O filme foi lançado somente nos cinemas e o público foi ver, levado pelo boca a boca que uma história tão original, contada de uma maneira tão inusitada, provocou. Além, claro, das ótimas críticas que recebeu no mundo inteiro.
O filme está longe de ser uma unanimidade, tem gente que acha insuportável, mas sua trajetória provou um ponto muito importante: histórias estranhas, experimentações cinematográficas e a coragem de correr riscos ainda valem muito a pena na indústria de cinema. O destino para esse tipo de longa-metragem não está traçado e não é uma caixinha lá no final de uma longa lista de filmes mais famosos em um canal de streaming.

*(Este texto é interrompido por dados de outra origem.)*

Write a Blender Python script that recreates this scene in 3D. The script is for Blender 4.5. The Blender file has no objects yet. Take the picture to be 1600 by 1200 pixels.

Ir ao cinema, com horário marcado, deixando todas as preocupações do lado de fora da sala de exibição para se entregar a uma história não é o programa favorito de tanta gente por acaso. Tem uma mágica que acontece nas salas de cinema, uma sensação impossível de ser traduzida sem nenhuma perda para a TV da sala ou do quarto, por mais tentador que isso possa soar.
Por maior que seja sua TV plana, é quase certo que ela não tenha o tamanho de um prédio de três andares deitado. Não tem nada intrinsecamente errado em ver um filme na TV, no laptop ou no celular. Mas basta comparar a sensação de olhar para um céu estrelado com a de ver uma foto de um céu estrelado no smartfone para que fique evidente que tamanho, aqui, é documento, sim.
E mesmo os mais sociofóbicos entre nós concordam que, no escurinho de uma sala de cinema, ter gente em volta é uma grande vantagem. Um grupo rindo ao mesmo tempo funciona como um gatilho para que a gente tenha vontade de rir também, mesmo de piadas e situações que, sozinha, no sofá, não ache graça nenhuma. O mesmo com uma situação de suspense, sentir as outras pessoas de olhos grudados na tela e prendendo a respiração de nervoso faz com que a gente vire quase um só organismo.
A comunicação com amigos, namorados ou familiares com quem, em casa, a gente comenta com total liberdade as maiores superficialidades ou faz piadas politicamente incorretas tem que ser reinventada na sala de exibição. De repente, um sorrisinho de lado ganha um novo significado, uma sobrancelha levantada pode conter um milhão de explicações, um apertão no braço vira sinônimo de outra coisa completamente diferente.
E quando a história contada não precisa disputar a atenção com todos os objetos e seres vivos que coexistem nas nossas casas, quando a única coisa iluminada foi pensada por um diretor de fotografia para exaltar o ponto mais importante de cada cena, cujo som sai por um equipamento profissional na altura exata, quando tudo que você tem nas mãos é um saquinho de pipoca e uma garrafinha de água, fica, de fato, mais fácil se entregar para uma história contada em sons e imagens projetados numa tela enorme na nossa frente.
E aquela história vai ser contada naquele horário, com ou sem você. Não ter controle —nem remoto nem real— não ter acesso ao botão de pause ou a opção de voltar uma cena (tampar o olho é sempre possível, mas o medo ou o terror podem entrar pelos seus ouvidos ou, pior, pela imaginação) fazem a experiência de ver um filme no cinema a coisa mais próxima de viver uma transformação de verdade.
E quando o filme é bom, o que acontece na tela é mais bem escrito, dirigido, iluminado, encenado por gente mais interessante e com uma trilha sonora perfeita, que nunca toca na vida real.